Exercise description » Scan the data below for the string "parts". Copy every line where it appears.
=======
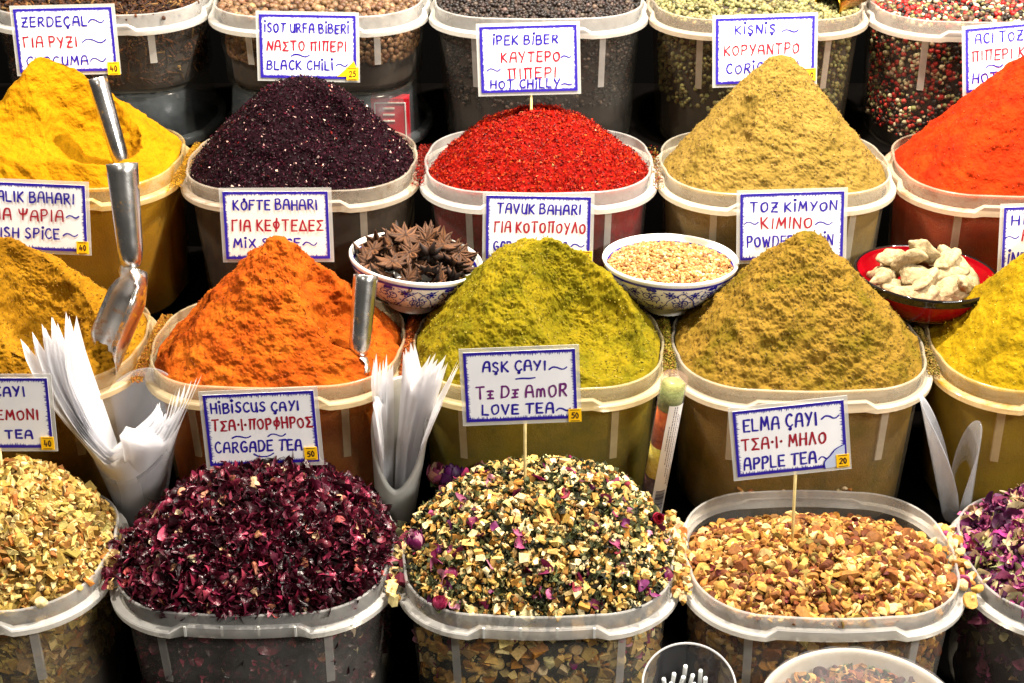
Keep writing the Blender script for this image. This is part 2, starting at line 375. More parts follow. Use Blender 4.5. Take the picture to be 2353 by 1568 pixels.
    A = np.concatenate([V, np.array(sk)], 0)
    o = mk(name, *loft(A, False, True), core or mat, None)
    o.location = ox; tag(o, label, cat, group)
    HEAPS[(row, i)] = dict(o=o, V=V, S=np.array(sk), N=N, ox=ox, side=side)
    return o
def sample(h, n, smax=1.0, up=0.0, skirt=0, H=H_):
    """points and normals on a heap's top (and skirt points on its front wall)"""
    V = h['V']; ns = int(V.shape[0] * smax) - 1; m = V.shape[1]
    a_ = np.linalg.norm(np.cross(V[1:, :] - V[:-1, :], np.roll(V, -1, 1)[:-1] - V[:-1]), axis=-1)[:ns]
    pr = a_.ravel() / a_.sum(); k = rng.choice(len(pr), n, p=pr); r, c = k // m, k % m; f, g = rng.random((2, n, 1))
    p = (V[r, c] * (1 - g) + V[r, (c + 1) % m] * g) * (1 - f) + (V[r + 1, c] * (1 - g) + V[r + 1, (c + 1) % m] * g) * f
    nn = h['N'][r, c]; nn = nn + 0
    nn[:, 2] = np.maximum(nn[:, 2], 0.25); nn /= np.linalg.norm(nn, axis=1)[:, None]
    return p + nn * up, nn
def front_wall(n, H=H_, side=0.005, zlo=0.13):
    """points just inside the tub's front and flank walls, normals pointing out"""
    q, _ = rrect(0); keep = []
    z = -rng.uniform(0.012, zlo, n); P = np.zeros((n, 3)); N = np.zeros((n, 3)); idx = np.nonzero(q[:, 1] < 0.02)[0]; idx = idx[np.argsort(idx)]
    L = np.linalg.norm(np.roll(q, -1, 0) - q, axis=1); pr = np.where(q[:, 1] < 0.03, L, 0); pr /= pr.sum()
    j = rng.choice(len(q), n, p=pr); f = rng.random((n, 1)); pos = q[j] * (1 - f) + q[(j + 1) % len(q)] * f
    g1, _ = rrect(0.001); g = (g1 - q) / 0.001; nr = g[j] / np.linalg.norm(g[j], axis=1)[:, None]
    ins = np.array([inset(zz, H) for zz in z]) - side
    P[:, :2] = pos + nr * ins[:, None]; P[:, 1] += D_ / 2; P[:, 2] = z; N[:, :2] = nr
    return P, N
def strew(name, key, temps, n, size, cols, wts, mat, jit=0.18, tilt=0.5, up=0.001, smax=0.985, nwall=0, wsize=None, smooth=False, aniso=None, zlo=0.13, H=H_, wside=0.006, sdev=0.22):
    h = HEAPS[key]; p, nn = sample(h, n, smax, 0); p = p + nn * rng.normal(up, 0.0012, (n, 1))
    R = frames(nn, tilt)
    S = size * np.clip(1 + sdev * rng.normal(size=n), 0.5, 1.7)
    if nwall:
        pw, nw = front_wall(nwall, H, wside, zlo); R = np.concatenate([R, frames(nw, 0.25)]); p = np.concatenate([p, pw]); S = np.concatenate([S, (wsize or size) * np.clip(1 + sdev * rng.normal(size=nwall), 0.5, 1.6)])
    C = palette(len(p), cols, wts, jit)
    V, Fc, C = scatter(temps, p, R, S, C)
    o = mk(name, V, Fc, mat, h['o'], smooth, C); o['kind'] = 'stuff'; return o
# ------------------------------------------------------------------ stepped stand under the tubs
def stand():
    parts = []
    tops = {k: ROW[k][1] - H_ - 0.004 for k in ROW}
    ys = {4: ROW[4][0] - 0.03, 3: ROW[3][0] + 0.018, 2: ROW[2][0] + 0.018, 1: ROW[1][0] + 0.018, 0: 1.06}
    t = empty('stepped_stand', (0, 0, -0.6), 'dark stepped stand in shadow that carries the four rows of tubs', 'stand')
    for k in (4, 3, 2, 1):
        y0, y1 = ys[k], ys[k - 1]
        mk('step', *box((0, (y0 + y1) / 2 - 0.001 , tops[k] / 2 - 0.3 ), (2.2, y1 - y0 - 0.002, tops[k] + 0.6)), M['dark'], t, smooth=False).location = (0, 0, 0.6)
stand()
# ------------------------------------------------------------------ the tubs
T = {}
TUBS = [  # row, column, label, dust colour, keywords
 (1, -2, 'cloudy tub of brown cloves at the top left corner', '#8a6a4a', dict(clear=0.5, H=0.112)),
 (1, -1, 'cloudy tub full of round beige allspice berries', '#a89478', dict(clear=0.60, H=0.112)),
 (1, 0, 'cloudy tub full of black peppercorns behind the hot chilly sign', '#a08050', dict(clear=0.5)),
 (1, 1, 'cloudy tub full of green peppercorns with a brass scoop', '#b07838', dict(clear=0.5, milk=(0.62, 0.50, 0.34, 1))),
 (1, 2, 'cloudy tub full of mixed red, white and black peppercorns', '#a87a68', dict(clear=0.58, milk=(0.70, 0.60, 0.50, 1))),
 (2, -2, 'yellow stained tub of turmeric powder with a steel scoop', '#e0a000', dict(clear=0.45, milk=(0.78, 0.58, 0.12, 1), dustlo=0.40)),
 (2, -1, 'cloudy tub with dusty rim holding black chili flakes', '#9a7036', dict(clear=0.5, milk=(0.66, 0.54, 0.38, 1), dustlo=0.44)),
 (2, 0, 'clean cloudy tub holding bright red chili flakes', '#c08a4a', dict(clear=0.55, dustlo=0.60)),
 (2, 1, 'cloudy tub holding the tall tan coriander cone', '#c8a048', dict(clear=0.5, milk=(0.76, 0.68, 0.50, 1), dustlo=0.56)),
 (2, 2, 'cloudy tub of orange red hot pepper powder by the right edge', '#b0682c', dict(clear=0.5, milk=(0.70, 0.52, 0.30, 1), dustlo=0.46)),
 (3, -2, 'yellow dusted tub of fish spice at the left edge', '#d08a10', dict(clear=0.45, milk=(0.72, 0.48, 0.14, 1), dustlo=0.42)),
 (3, -1, 'yellowish tub holding the orange meatball spice cone', '#d09a20', dict(clear=0.5, milk=(0.78, 0.60, 0.26, 1), dustlo=0.50)),
 (3, 0, 'yellowish tub holding the greenish yellow chicken spice heap', '#c8a41c', dict(clear=0.5, milk=(0.76, 0.62, 0.26, 1), dustlo=0.48)),
 (3, 1, 'cloudy tub holding the olive brown cumin cone', '#b8964a', dict(clear=0.55, milk=(0.76, 0.66, 0.46, 1), dustlo=0.57)),
 (3, 2, 'yellow stained tub of yellow curry powder by the right edge', '#cc9410', dict(clear=0.45, milk=(0.78, 0.56, 0.16, 1), dustlo=0.42)),
 (4, -2, 'cloudy tub of pale lemon peel chips in the lower left corner', '#c8a070', dict(clear=0.68)),
 (4, -1, 'cloudy tub heaped with dark crimson hibiscus', '#b09868', dict(clear=0.62, dustlo=0.58, ticks=True)),
 (4, 0, 'clear cloudy tub heaped with love tea mix of chips and rose petals', '#b09868', dict(clear=0.68, dustlo=0.60, ticks=True)),
 (4, 1, 'cloudy tub partly filled with golden brown apple tea pieces', '#b89868', dict(clear=0.66, dustlo=0.58)),
 (4, 2, 'cloudy tub of purple and cream dried roses in the lower right corner', '#c0a070', dict(clear=0.62)),
]
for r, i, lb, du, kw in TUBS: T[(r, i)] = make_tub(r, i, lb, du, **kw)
# two upturned empty tubs lift the short tubs at the back; a red packet shows through one
def upturned(i, label):
    y, z = ROW[1]; z = z - 0.0022 * i - 0.1135; Hs = 0.076
    t = empty('upturned_tub', (i * P_, y, z - Hs), label, 'tub', 'upturned empty tubs under the back row')
    m = plastic('cloudy_empty_tub', 0.86, (0.22, 0.25, 0.27, 1), 0.2)
    mk('body', *loft([ring(-0.006, 0.0), ring(-0.008, 0.02), ring(-0.014, Hs - 0.006), ring(-0.022, Hs)], False, True), m, t)
    mk('rim', *loft([ring(-0.006, 0.014), ring(0.003, 0.013), ring(0.003, 0.001), ring(-0.006, 0.0)]), m, t)
upturned(-2, 'upturned empty tub under the tub of cloves')
upturned(-1, 'upturned empty tub with a red packet showing through it')
b = at_y(897, 236, ROW[1][0] + 0.05)
pk = empty('red_packet', (b[0], b[1], ROW[1][1] - H_ - 0.0), 'red printed packet seen through the empty tub behind the black chili', 'packet')
mk('carton', *box((0, 0, 0.033), (0.052, 0.02, 0.066)), plain('red_carton', lin('#c01828'), 0.4), pk, smooth=False)
mw = plain('white_print', (0.8, 0.78, 0.76, 1), 0.5)
for s in (-1, 1): 
    mk('printed_line', *box((s * 0.021, -0.0104, 0.034), (0.0016, 0.0008, 0.052)), mw, pk, smooth=False)
    mk('printed_line', *box((0, -0.0104, 0.034 + s * 0.026), (0.0404, 0.0008, 0.0016)), mw, pk, smooth=False)
for k in range(3): mk('printed_line', *box((-0.002, -0.0104, 0.034 + 0.009 * k), (0.016, 0.0008, 0.0022)), mw, pk, smooth=False)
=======
Right answer »
Keep writing the Blender script for this image. This is part 2, starting at line 375. More parts follow. Use Blender 4.5. Take the picture to be 2353 by 1568 pixels.
    parts = []